The chief executive of St James's Place has acknowledged there will be advisers in the industry who the wealth firm will never be able to convert to its way of doing business.

Speaking after the FTSE 100 firm revealed it had grown its adviser numbers to 3,661 during 2017, Mr Croft said SJP aims to increase the amount of intermediaries by between 6 and 8 per cent a year.

Mr Croft said SJP will be developing its infrastructure and the support it offers its advisers in order to remain the "go to" place for advisers.

But Mr Croft said: "Those people that have the [negative] view that they have on St James's Place, I don't think we are ever really going to change their opinions.

"But we have a lot of conversations with a lot of good businesses in the IFA world.

"We will just continue to develop the support we offer to our advisers and to our adviser businesses and the support we offer to clients. We will broaden that and we will broaden the investment proposition.

"We are talking to people over many years and for whatever reason they have continued to talk to us and decided that now is the right time to join St James's Place.

"What we tend to get people saying 'I wish I had joined years ago'."

Mr Croft said there would be a strong emphasis on the St James's Place Academy for the company's growth.

Many of the 261 people currently in the programme will graduate in 2018 and 2019 and Mr Croft said SJP will continue to support those advisers who wish to progress to Chartered status.

Last week SJP announced that its profits for 2017 increase by nearly a third to £186m after seeing record inflows.

The company saw record gross inflows of £14.6bn, taking its total funds under management to £90.7bn.

Mr Croft also said SJP was looking into ways of holding onto its growing assets when its clients begin passing on their wealth to the next generation.
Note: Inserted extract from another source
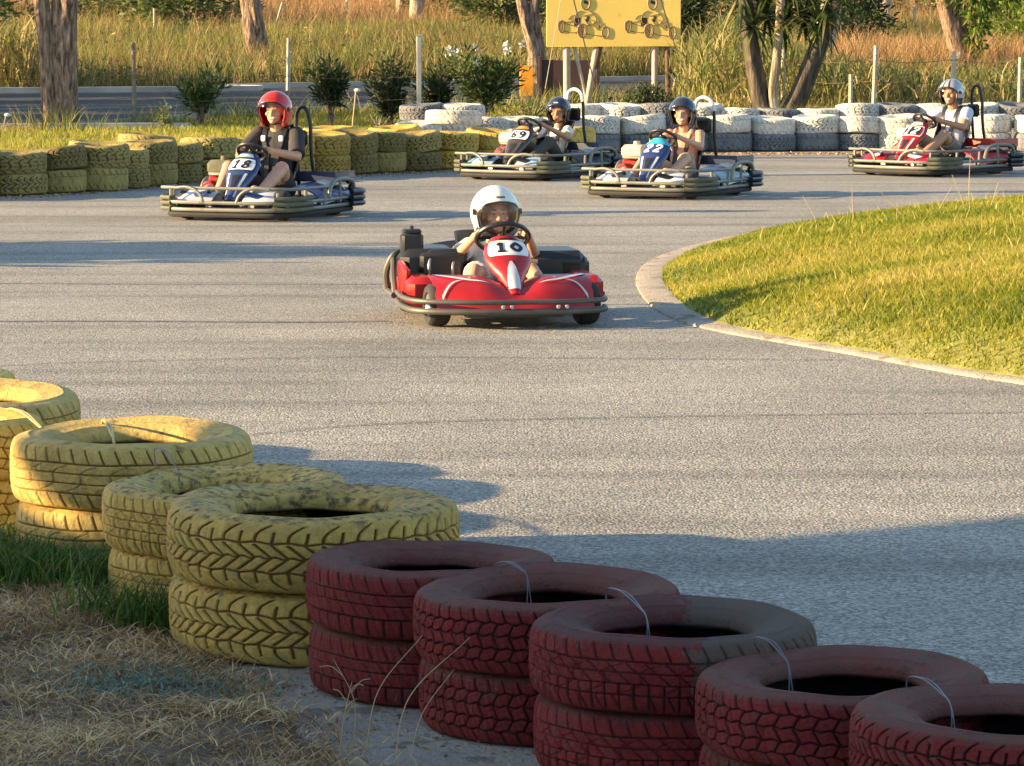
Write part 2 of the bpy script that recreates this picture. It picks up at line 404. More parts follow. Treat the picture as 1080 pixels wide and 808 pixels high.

He said SJP is addressing this by emphasising the service it can provide and by "bridging the gap between parents and children".

Mr Croft said: "The research we have done with Capital Economics suggests there is a £2.8trn intergenerational transfer expected over the next two to three decades.
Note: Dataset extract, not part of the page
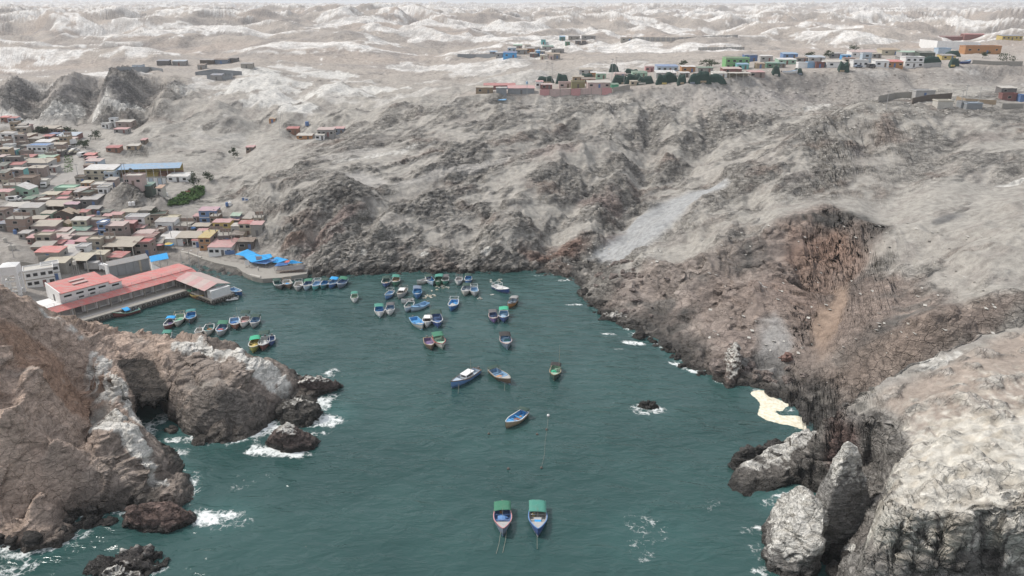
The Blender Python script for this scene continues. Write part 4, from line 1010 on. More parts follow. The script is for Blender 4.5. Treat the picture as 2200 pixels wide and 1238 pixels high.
# ------------------------------------------------------------------ sea stacks, islets, boulders
m_rock, nt, P = new_mat('sea_rock')
a_c = node(nt, 'ShaderNodeAttribute', attribute_name='tone'); a_w = node(nt, 'ShaderNodeAttribute', attribute_name='wet')
rock_shader(m_rock, nt, P, a_c.outputs['Color'], mathn(nt, 'ADD', 0.85, 0.0), a_w.outputs['Fac'], 1.5)
def rock_mesh(name, c, ax, prof, seed, n=(120, 90), rot=0.0, lean=(0, 0), facet=1.0, tone_=(.2, .18, .165), white=0.0, wz=0.3, sides=0.0, planes=None):
    """an upright rock: radii ax, profile prof = [(height, radius factor)...], broken into facets"""
    nu, nv = n
    rr0 = np.random.RandomState(seed)
    PL = list(planes or [])
    for i in range(9):
        t = 2 * np.pi * (i + rr0.uniform(-.3, .3)) / 9; zc = rr0.uniform(.02, .5); PL.append((math.cos(t), math.sin(t), zc, rr0.uniform(.86, 1.06) + .25 * zc + (.12 if planes else 0)))
    for i in range(6):
        t = rr0.uniform(0, 6.3); k = rr0.uniform(.25, .75); PL.append((math.cos(t) * k, math.sin(t) * k, 1 - .4 * k, rr0.uniform(.74, .98) + (.2 if planes else 0)))
    h = max(p[0] for p in prof)
    th = np.linspace(0, 2 * np.pi, nu, endpoint=False); ph = np.linspace(-.42, np.pi / 2, nv)
    TH, PH = np.meshgrid(th, ph, indexing='ij')
    dx_, dy_, dz_ = np.cos(TH) * np.cos(PH), np.sin(TH) * np.cos(PH), np.sin(PH)
    q = 0
    for nx_, ny_, nz_, d_ in PL:
        ln_ = math.sqrt(nx_ * nx_ + ny_ * ny_ + nz_ * nz_)
        q = q + np.maximum(0, (dx_ * nx_ + dy_ * ny_ + dz_ * nz_) / ln_ / d_) ** 22
    q = q + (np.hypot(dx_, dy_) / 1.6) ** 22
    rad = q ** (-1 / 22.)
    HZ = dz_ * rad * h
    x = dx_ * rad * ax[0] + lean[0] * HZ; y = dy_ * rad * ax[1] + lean[1] * HZ
    rr = np.cos(ph)
    cr, sr = math.cos(rot), math.sin(rot)
    gx_, gy_ = (x * cr - y * sr + c[0]).ravel(), (x * sr + y * cr + c[1]).ravel(); gz_ = (HZ + c[2]).ravel()
    v = np.stack([gx_, gy_, gz_], 1)
    G = v.reshape(nu, nv, 3)
    du = np.roll(G, -1, 0) - np.roll(G, 1, 0); dv = np.gradient(G, axis=1)
    nn = np.cross(du, dv).reshape(-1, 3); ln = np.linalg.norm(nn, axis=1)[:, None]; nn = nn / (ln + 1e-9)
    top = (ln[:, 0] < 1e-6); nn[top] = (0, 0, 1)
    s = max(ax) * .55
    j = .5 * gn3(gx_ / s * 1.7, gy_ / s * 1.7, gz_ / s * 1.7, seed)
    d = worley_facets(gx_ + j * s * .3, gy_ + j * s * .3, gz_ * 1.1, s * 1.1, seed + 1) * s * .36 + worley_facets(gx_ + j, gy_, gz_ * 1.3 + j, s * .42, seed + 2) * s * .20
    d = d + (ridge3(gx_ / s * 2.2, gy_ / s * 2.2, gz_ / s * 1.2, 3, seed + 3) - .45) * s * .24
    fade = np.repeat(np.clip(rr * 3, 0.1, 1)[None], nu, 0).ravel()
    v = v + nn * (d * facet * fade)[:, None]
    G = v.reshape(nu, nv, 3)
    du = np.roll(G, -1, 0) - np.roll(G, 1, 0); dv = np.gradient(G, axis=1)
    n2 = np.cross(du, dv).reshape(-1, 3); n2 /= np.linalg.norm(n2, axis=1)[:, None] + 1e-9
    st = .5 + .5 * np.clip(fbm2((gx_ + gy_) / 1.0, gz_ / 4, 3, seed + 5) + .5 * fbm2((gx_ - gy_) / .5, gz_ / 1.5, 2, seed + 6), -1, 1)
    t = np.tile(c3(*tone_), (len(v), 1))
    t = mix(t, sm(.1, .6, fbm2(gx_ / 2 + gz_, gy_ / 2, 3, seed + 7)) * .6, c3(*tone_) * .62)
    hh_ = (v[:, 2] - c[2]) / (h + 1e-6)
    w = white * sm(wz, wz + .35, hh_ + .25 * n2[:, 2] + .1 * gn2(gx_ / 2, gy_ / 2, seed)) * (sides + (1 - sides) * sm(.25, .7, n2[:, 2]))
    t = mix(t, sm(.35, .7, w * (.45 + .75 * st)) * .93, mix(np.tile(WHITE * .93, (len(v), 1)), sm(0, .7, fbm2(gx_, gy_ + gz_, 2, seed + 8)) * .5, c3(.5, .46, .39)))
    wet_ = sm(1.5, .6, v[:, 2] + .5 * gn2(gx_ / 1.2, gy_ / 1.2, seed + 9))
    t = mix(t, wet_ * .9, c3(.04, .038, .035))
    ix = np.arange(nu * nv).reshape(nu, nv)
    q = np.stack([ix[:, :-1], np.roll(ix, -1, 0)[:, :-1], np.roll(ix, -1, 0)[:, 1:], ix[:, 1:]], -1).reshape(-1, 4)
    me = mesh_from(name, v, q, {'tone': ('POINT', 'FLOAT_COLOR', np.concatenate([np.clip(t, .015, .85), np.ones((len(t), 1))], 1)), 'wet': ('POINT', 'FLOAT', wet_)})
    me.materials.append(m_rock)
    return link(bpy.data.objects.new(name, me))
DOME = [(-1.5, 1.05), (0, 1.0), (.35, .96), (.62, .82), (.82, .6), (.94, .34), (1.0, 0)]
def prof(h, shape=DOME): return [(p * h if p > 0 else p, r) for p, r in shape]
SPIRE = [(-1.5, 1.05), (0, 1), (.3, .97), (.55, .88), (.75, .68), (.9, .42), (.97, .2), (1, 0)]
BLOCK = [(-1.5, 1.03), (0, 1), (.5, .97), (.85, .88), (.95, .7), (1, .0)]
def at0(u, v): return atz(u, v, 0)
def rock(u, v, ax, h, shape, seed, label, cat='rock', name='sea_rock', dy=0.0, **k):
    p = at0(u, v)
    o = rock_mesh(name, (p[0], p[1] + dy, 0), ax, prof(h, shape), seed, **k)
    return tag(o, label, cat)
rock(1815, 1180, (5.4, 3.4), 16.4, [(-1.5, 1.0), (0, 1), (.3, 1.0), (.55, .95), (.72, .80), (.86, .52), (.95, .25), (1, 0)], 400, 'tall pointed grey sea stack whitened at its tip, beside the white cliff', name='sea_stack', dy=2.4, lean=(-.02, .05), facet=.26, planes=[(-1, 0, .06, .92), (1, 0, .14, .92), (.8, 0, .6, .80), (-.72, .1, .66, .86), (.1, -1, .10, .9), (.1, -.8, .55, .86), (0, 1, .1, .9), (0, .8, .6, .8)], tone_=(.27, .26, .245), white=1.25, wz=.62, sides=.75, n=(150, 130), rot=.15)
rock(1708, 1195, (4.6, 7.2), 11.5, [(-1.5, 1.05), (0, 1), (.35, .95), (.6, .80), (.8, .62), (.93, .42), (1, 0)], 410, 'broad guano-white rock leaning against the foot of the tall pointed stack', name='sea_stack', dy=1.5, rot=-.45, lean=(.10, .08), facet=.42, planes=[(-.55, -.1, .85, .70), (.9, .1, .25, .85), (-.9, -.2, .4, .86), (0, -.95, .3, .92), (-.1, -.6, .8, .80), (0, 1, .2, .95), (.3, .3, .9, .86)], tone_=(.24, .225, .21), white=1.35, wz=.2, sides=.7, n=(150, 110))
rock(1732, 1022, (15.0, 4.2), 6.0, [(-1.5, 1.05), (0, 1), (.4, .9), (.7, .68), (.9, .42), (1, 0)], 420, 'long dark slab of rock with a white back sloping into the sea', name='sea_rock', dy=2.6, rot=.42, lean=(.3, .35), facet=.34, planes=[(-.3, -.5, .8, .62), (-.5, -.1, .85, .66), (0, -1, .2, .8), (0, .9, .5, .8), (.9, 0, .3, .95), (-.95, 0, .5, .95)], tone_=(.15, .138, .125), white=1.2, wz=.42, sides=.25, n=(170, 90))
rock(1640, 985, (7.0, 1.8), 1.9, DOME, 425, 'low black reef running out behind the long slab', dy=1, rot=.5, facet=1.0, tone_=(.08, .075, .07), n=(80, 40))
rock(1838, 1238, (2.0, 1.8), 5.5, BLOCK, 430, 'small square rock streaked white between the stack and the cliff', dy=1.5, facet=.35, tone_=(.25, .24, .225), white=1.1, wz=.6, sides=.6, n=(90, 70))
rock(1842, 1105, (1.7, 1.6), 5.2, BLOCK, 432, 'grey block of stone wedged in the sandy gap behind the stack', dy=1.0, facet=.5, tone_=(.2, .19, .18), n=(60, 50))
rock(672, 845, (5.2, 3.2), 3.6, DOME, 440, 'white-topped islet off the tip of the headland', name='islet', dy=1.5, rot=.2, facet=.6, tone_=(.135, .105, .095), white=1.0, wz=.75, n=(120, 70))
rock(632, 905, (5.6, 3.6), 4.4, DOME, 445, 'black craggy rock joining the headland tip to the islets', dy=2.0, rot=-.5, facet=.7, tone_=(.095, .088, .08), white=.7, wz=.75, n=(120, 70))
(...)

"We are highlighting that this is an important area where we have services that we make available to our clients to us help, for example around probate. We also have services that help parents wanting to help their children get onto the property ladder.

"What I see from my daughter as she grows older is she wants to deal with IT less and less but what happens as people get older they find they have less and less time in their lives because they become busy, their affairs become more complex and the amounts they have to invest become larger.

"They think they quite fancy finding someone to help them with the complexities of this world."